DCC is a county-wide mass notification system that aims to provide a vital communications link between the community and public safety responders. It provides 911 services throughout the county, maintains a radio system for emergency responder use, sends emergency alerts via phone and email to residents and operates the county-wide storm siren system. Its member agencies include Apple Valley, Burnsville, Dakota County, Eagan, Farmington, Hastings, Inver Grove Heights, Lakeville, Mendota Heights, Rosemount, South St. Paul and West St. Paul.

Hastings paid a total of $556,985 in member fees to DCC in 2015. The fee is based on the number of dispatch events in the region.

In 2015, DCC dispatched 3,472 fire/EMS calls and 17,180 law calls in Hastings.

DCC was established in 2005. It is governed by a board of directors, which includes an elected official from each of the 12 member jurisdictions. The executive committee includes city and county administrators and managers from member jurisdictions and provides direction and oversight subject to policy direction of the board of directors. The Joint Operations Committee includes representatives from each fire/EMS and law enforcement discipline within the jurisdictions.

DCC staff includes administration and supervisors, several dispatchers and technical support specialists. Dispatchers provide service to 112 police departments, 112 fire/EMS departments, the Dakota County Sheriff’s Office, Minnesota State Patrol and a number of private ambulance services.

New in 2015

According to the report, 2015 was a year of upgrades.
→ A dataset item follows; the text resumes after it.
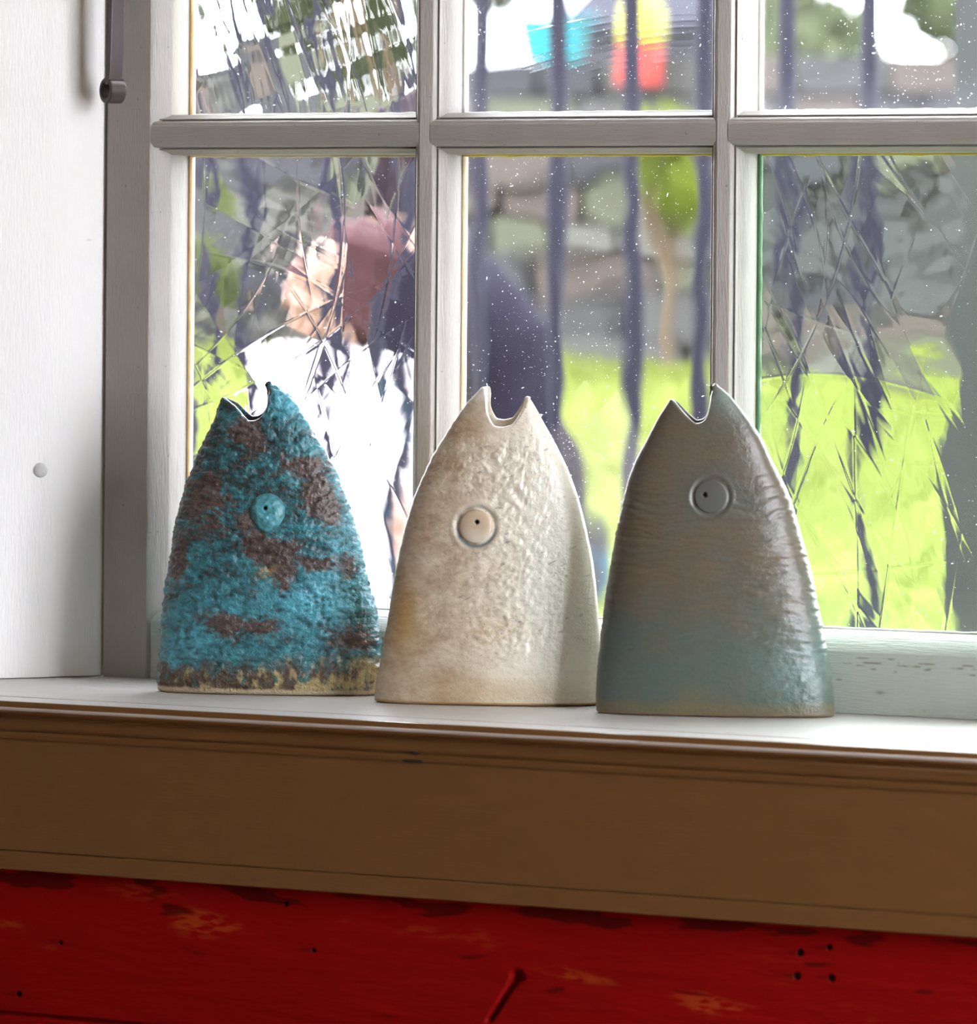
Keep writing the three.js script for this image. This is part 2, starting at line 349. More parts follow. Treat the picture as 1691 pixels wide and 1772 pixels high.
function dust(pane, x0, x1, y0, y1, n, z, low) {
  const m = new THREE.InstancedMesh(speck, dustMat, n), M = new THREE.Matrix4(), q = new THREE.Quaternion(), zAxis = V(0, 0, 1);
  for (let i = 0; i < n; i++) {
    let x, y, k = 0;
    do { x = rr(x0, x1); y = y0 + (y1 - y0) * (low ? Math.pow(rnd(), 1.35) : rnd()); } while (k++ < 4 && rnd() > 0.45 + 1.5 * fbm(x * 22, y * 14, 5, 2));
    const s = 0.00014 + 0.00045 * Math.pow(rnd(), 5) + (rnd() < 0.006 ? 0.0005 : 0), st = rnd() < 0.12 ? rr(1.5, 4) : 1;
    q.setFromAxisAngle(zAxis, rr(0, Math.PI));
    M.compose(V(x, y, z), q, V(s, s * st, s)); m.setMatrixAt(i, M);
  }
  m.name = 'dust'; m.userData.kind = 'stuff'; pane.add(m);
}
const zf = -0.0462, zb = -0.0502;
reseed(42);
const deg = Math.PI / 180;
// which relief each pane has
const steep = () => { const r = rnd(); return r < 0.55 ? rr(20, 38) * deg : r < 0.8 ? rr(-22, 4) * deg : rr(70, 110) * deg; };   // direction of the crease's normal
const anyDir = () => rr(-75, 75) * deg;
const streaky = () => rr(8, 30) * deg;
const panes = {
  '0,0': { nx: 300, ny: 460, h: facets(64, 0.21, 0.352, 0.0062, anyDir, 0.00003), tint: [0.99, 0.985, 1] },
  '2,0': { nx: 300, ny: 460, h: facets(80, 0.214, 0.352, 0.0045, steep, 0.00004), tint: [0.93, 1, 0.93] },
  '0,1': { nx: 300, ny: 440, h: (() => { const f = facets(40, 0.21, 0.352, 0.014, streaky, 0.00006); return (x, y) => f(x, y) + 0.00018 * fbm((x + y * 0.25) * 100, y * 9, 3, 2); })(), tint: [1, 1, 0.97] },
  '1,0': { nx: 90, ny: 140, h: (x, y) => 0.00022 * n3(x * 14, y * 16, 2) + 0.00006 * n3(x * 40, y * 30, 5), tint: [0.995, 0.99, 1] },
  '1,1': { nx: 260, ny: 400, h: (x, y) => {
    let s = 0.0001 * n3(x * 14, y * 12, 8);
    for (let k = 0; k < 9; k++) { const yc = 0.012 + k * 0.0065 + 0.03 * Math.sin(clamp((x - 0.05) * 11, 0, 1.5)) * (1 - k * 0.05), w = 0.0005; s += 0.000009 * Math.exp(-(((y - yc) / w) ** 2)) * sstep(0.06, 0.09, x + k * 0.006); }
    return s;
  }, tint: [0.995, 0.99, 1] },
};
for (let j = 0; j < 3; j++) for (let i = 0; i < 4; i++) {
  const x0 = colX[i][0] - 0.002, x1 = colX[i][1] + 0.002, y0 = rowY[j][0] - 0.002, y1 = rowY[j][1] + 0.002, p = panes[i + ',' + j];
  let pane;
  if (p) pane = obj('pane', slab(x0, x1, y0, y1, zf, zb, p.nx, p.ny, p.h), glass({ attenuationColor: C3(...p.tint), attenuationDistance: 0.004 }), win);
  else { const g = new THREE.PlaneGeometry(x1 - x0, y1 - y0); g.translate((x0 + x1) / 2, (y0 + y1) / 2, (zf + zb) / 2); pane = obj('pane', g, thin, win); }
  if (j > 1 || i > 2) continue;
  const clear = i === 1 || (i === 2 && j === 1);
  dust(pane, x0 + 0.002, x1 - 0.002, y0 + 0.002, y1 - 0.002, clear ? 2600 : 700, zf + 0.0007, j === 0);
  { const g = new THREE.PlaneGeometry(x1 - x0, y1 - y0); g.translate((x0 + x1) / 2, (y0 + y1) / 2, zf + 0.0004); obj('dirt_film', g, filmMat, pane); }
}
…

Major equipment replacements included 800 MHz radio consoles, a 911 telephone system and audio logger.

The radio consoles replace DCC’s original consoles and ensure that DCC remains compatible with the state’s radio system, which is scheduled to be upgraded in early 2016.

The telephone system upgrade was completed in July. After debating whether or not to use a shared system, the DCC ultimately chose a stand-alone system.

The new audio logger system was finalized in December. With a large capacity, the new system allows DCC to partner with Scott County to share logger space and recoup some of the costs.

Another system, computer-aided dispatch (CAD), was originally planned to go live in 2015, but had to be delayed until 2016.

Awards

The report also showcases some of the recognitions and awards DCC and its staff received in 2015:

2015 Dispatcher of the Year (as nominated by co-workers) – Michael Whebbe

Life Saver Award (for actions directly or personally taken to assist in saving a life) – Tiffany Gleason

2015 Awards of Merit (for outstanding self-initiated work or long-term exceptional performance and dedication) – Diane Bodeen and Raymond Egan

2015 Certificates of Commendation (for achievement that goes above and beyond the call of duty or normal performance requirement)– Doris Buls-Lake, Vicki Nelson, Beth Frost, Tera Hahle, Sandy Flategraff, Mike Whebbe, Kelly Bultman and Mary Siegler.

2015 Stork Awards (for dispatchers who provide pre-arrival instructions for imminent birth, resulting in baby delivery) – Matt Ausmus, Justine Wernick, Dawn Anderson, Kellie Bailey, Stacie Theis and Jesse Bochniak.

DCC earned the Making A Difference Award at the APCO/MSA/NENA spring conference for DCC’s handling of the 2014 Officer Patrick shooting. The award recognizes staff who handled a particularly stressful incident with professionalism and grace under fire.